SOURCE MATERIAL -
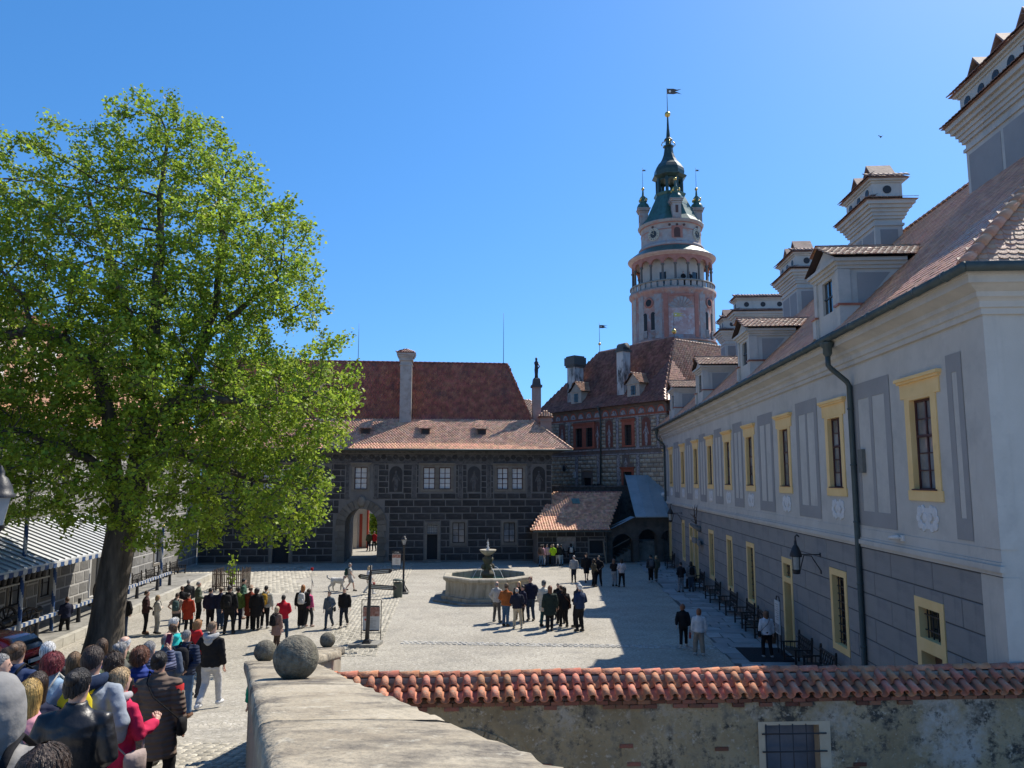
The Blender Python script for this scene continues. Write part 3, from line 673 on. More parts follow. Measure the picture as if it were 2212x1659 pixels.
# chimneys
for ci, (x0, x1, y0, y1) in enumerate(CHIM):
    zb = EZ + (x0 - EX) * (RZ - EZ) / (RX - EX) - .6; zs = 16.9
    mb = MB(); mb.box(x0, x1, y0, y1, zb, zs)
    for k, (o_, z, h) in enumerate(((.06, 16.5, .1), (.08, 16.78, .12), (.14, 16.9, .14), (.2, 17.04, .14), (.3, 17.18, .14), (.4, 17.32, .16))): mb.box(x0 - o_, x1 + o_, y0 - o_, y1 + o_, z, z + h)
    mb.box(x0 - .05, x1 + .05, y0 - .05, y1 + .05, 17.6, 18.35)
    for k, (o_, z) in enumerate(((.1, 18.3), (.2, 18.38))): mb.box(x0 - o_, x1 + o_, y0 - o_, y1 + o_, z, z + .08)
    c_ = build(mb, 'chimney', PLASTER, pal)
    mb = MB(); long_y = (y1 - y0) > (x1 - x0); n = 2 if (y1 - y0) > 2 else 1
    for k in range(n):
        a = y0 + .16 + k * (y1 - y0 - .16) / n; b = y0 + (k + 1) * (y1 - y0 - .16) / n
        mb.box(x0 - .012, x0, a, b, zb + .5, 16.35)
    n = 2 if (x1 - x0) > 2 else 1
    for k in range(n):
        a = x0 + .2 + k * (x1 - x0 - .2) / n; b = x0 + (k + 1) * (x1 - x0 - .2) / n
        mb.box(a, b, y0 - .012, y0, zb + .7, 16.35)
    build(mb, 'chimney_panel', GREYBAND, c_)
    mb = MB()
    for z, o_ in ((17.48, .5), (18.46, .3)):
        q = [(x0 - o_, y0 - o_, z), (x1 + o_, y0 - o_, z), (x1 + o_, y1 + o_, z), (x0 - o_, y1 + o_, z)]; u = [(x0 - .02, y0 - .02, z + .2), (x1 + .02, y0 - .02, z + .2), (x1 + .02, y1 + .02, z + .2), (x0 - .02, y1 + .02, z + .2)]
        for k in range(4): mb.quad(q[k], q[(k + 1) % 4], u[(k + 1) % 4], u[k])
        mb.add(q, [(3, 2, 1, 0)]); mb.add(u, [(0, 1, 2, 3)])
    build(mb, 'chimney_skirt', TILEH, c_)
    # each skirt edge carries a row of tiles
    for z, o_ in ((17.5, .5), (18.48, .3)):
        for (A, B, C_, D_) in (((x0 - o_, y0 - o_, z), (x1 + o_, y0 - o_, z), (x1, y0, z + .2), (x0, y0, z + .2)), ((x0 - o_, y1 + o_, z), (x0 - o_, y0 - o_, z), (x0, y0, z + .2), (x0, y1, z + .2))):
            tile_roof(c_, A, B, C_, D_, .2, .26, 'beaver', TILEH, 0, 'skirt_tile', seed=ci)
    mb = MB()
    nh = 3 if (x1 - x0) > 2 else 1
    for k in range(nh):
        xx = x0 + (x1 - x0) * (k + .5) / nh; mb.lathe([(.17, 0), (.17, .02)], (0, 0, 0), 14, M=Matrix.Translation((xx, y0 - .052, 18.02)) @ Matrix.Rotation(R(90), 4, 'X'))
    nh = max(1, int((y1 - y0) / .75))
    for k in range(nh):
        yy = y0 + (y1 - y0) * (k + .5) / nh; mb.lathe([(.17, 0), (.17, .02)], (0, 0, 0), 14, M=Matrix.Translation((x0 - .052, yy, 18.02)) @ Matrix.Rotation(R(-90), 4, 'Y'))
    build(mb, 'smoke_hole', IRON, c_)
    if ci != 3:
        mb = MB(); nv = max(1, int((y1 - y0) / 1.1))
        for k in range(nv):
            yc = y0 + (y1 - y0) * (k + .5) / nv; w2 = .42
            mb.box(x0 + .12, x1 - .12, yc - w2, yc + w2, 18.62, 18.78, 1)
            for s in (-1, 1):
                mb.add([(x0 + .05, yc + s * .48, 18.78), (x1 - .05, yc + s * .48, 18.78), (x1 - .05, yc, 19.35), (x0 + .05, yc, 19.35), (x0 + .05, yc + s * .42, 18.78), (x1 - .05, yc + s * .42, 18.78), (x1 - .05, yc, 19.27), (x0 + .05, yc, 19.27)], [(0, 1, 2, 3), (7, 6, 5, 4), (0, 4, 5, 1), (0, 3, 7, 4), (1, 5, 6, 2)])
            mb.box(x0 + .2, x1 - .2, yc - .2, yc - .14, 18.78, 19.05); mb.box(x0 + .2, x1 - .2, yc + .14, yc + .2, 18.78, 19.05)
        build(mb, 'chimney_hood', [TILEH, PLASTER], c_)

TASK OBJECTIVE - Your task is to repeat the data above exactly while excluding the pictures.

REPLY -
The Blender Python script for this scene continues. Write part 3, from line 673 on. More parts follow. Measure the picture as if it were 2212x1659 pixels.
# chimneys
for ci, (x0, x1, y0, y1) in enumerate(CHIM):
    zb = EZ + (x0 - EX) * (RZ - EZ) / (RX - EX) - .6; zs = 16.9
    mb = MB(); mb.box(x0, x1, y0, y1, zb, zs)
    for k, (o_, z, h) in enumerate(((.06, 16.5, .1), (.08, 16.78, .12), (.14, 16.9, .14), (.2, 17.04, .14), (.3, 17.18, .14), (.4, 17.32, .16))): mb.box(x0 - o_, x1 + o_, y0 - o_, y1 + o_, z, z + h)
    mb.box(x0 - .05, x1 + .05, y0 - .05, y1 + .05, 17.6, 18.35)
    for k, (o_, z) in enumerate(((.1, 18.3), (.2, 18.38))): mb.box(x0 - o_, x1 + o_, y0 - o_, y1 + o_, z, z + .08)
    c_ = build(mb, 'chimney', PLASTER, pal)
    mb = MB(); long_y = (y1 - y0) > (x1 - x0); n = 2 if (y1 - y0) > 2 else 1
    for k in range(n):
        a = y0 + .16 + k * (y1 - y0 - .16) / n; b = y0 + (k + 1) * (y1 - y0 - .16) / n
        mb.box(x0 - .012, x0, a, b, zb + .5, 16.35)
    n = 2 if (x1 - x0) > 2 else 1
    for k in range(n):
        a = x0 + .2 + k * (x1 - x0 - .2) / n; b = x0 + (k + 1) * (x1 - x0 - .2) / n
        mb.box(a, b, y0 - .012, y0, zb + .7, 16.35)
    build(mb, 'chimney_panel', GREYBAND, c_)
    mb = MB()
    for z, o_ in ((17.48, .5), (18.46, .3)):
        q = [(x0 - o_, y0 - o_, z), (x1 + o_, y0 - o_, z), (x1 + o_, y1 + o_, z), (x0 - o_, y1 + o_, z)]; u = [(x0 - .02, y0 - .02, z + .2), (x1 + .02, y0 - .02, z + .2), (x1 + .02, y1 + .02, z + .2), (x0 - .02, y1 + .02, z + .2)]
        for k in range(4): mb.quad(q[k], q[(k + 1) % 4], u[(k + 1) % 4], u[k])
        mb.add(q, [(3, 2, 1, 0)]); mb.add(u, [(0, 1, 2, 3)])
    build(mb, 'chimney_skirt', TILEH, c_)
    # each skirt edge carries a row of tiles
    for z, o_ in ((17.5, .5), (18.48, .3)):
        for (A, B, C_, D_) in (((x0 - o_, y0 - o_, z), (x1 + o_, y0 - o_, z), (x1, y0, z + .2), (x0, y0, z + .2)), ((x0 - o_, y1 + o_, z), (x0 - o_, y0 - o_, z), (x0, y0, z + .2), (x0, y1, z + .2))):
            tile_roof(c_, A, B, C_, D_, .2, .26, 'beaver', TILEH, 0, 'skirt_tile', seed=ci)
    mb = MB()
    nh = 3 if (x1 - x0) > 2 else 1
    for k in range(nh):
        xx = x0 + (x1 - x0) * (k + .5) / nh; mb.lathe([(.17, 0), (.17, .02)], (0, 0, 0), 14, M=Matrix.Translation((xx, y0 - .052, 18.02)) @ Matrix.Rotation(R(90), 4, 'X'))
    nh = max(1, int((y1 - y0) / .75))
    for k in range(nh):
        yy = y0 + (y1 - y0) * (k + .5) / nh; mb.lathe([(.17, 0), (.17, .02)], (0, 0, 0), 14, M=Matrix.Translation((x0 - .052, yy, 18.02)) @ Matrix.Rotation(R(-90), 4, 'Y'))
    build(mb, 'smoke_hole', IRON, c_)
    if ci != 3:
        mb = MB(); nv = max(1, int((y1 - y0) / 1.1))
        for k in range(nv):
            yc = y0 + (y1 - y0) * (k + .5) / nv; w2 = .42
            mb.box(x0 + .12, x1 - .12, yc - w2, yc + w2, 18.62, 18.78, 1)
            for s in (-1, 1):
                mb.add([(x0 + .05, yc + s * .48, 18.78), (x1 - .05, yc + s * .48, 18.78), (x1 - .05, yc, 19.35), (x0 + .05, yc, 19.35), (x0 + .05, yc + s * .42, 18.78), (x1 - .05, yc + s * .42, 18.78), (x1 - .05, yc, 19.27), (x0 + .05, yc, 19.27)], [(0, 1, 2, 3), (7, 6, 5, 4), (0, 4, 5, 1), (0, 3, 7, 4), (1, 5, 6, 2)])
            mb.box(x0 + .2, x1 - .2, yc - .2, yc - .14, 18.78, 19.05); mb.box(x0 + .2, x1 - .2, yc + .14, yc + .2, 18.78, 19.05)
        build(mb, 'chimney_hood', [TILEH, PLASTER], c_)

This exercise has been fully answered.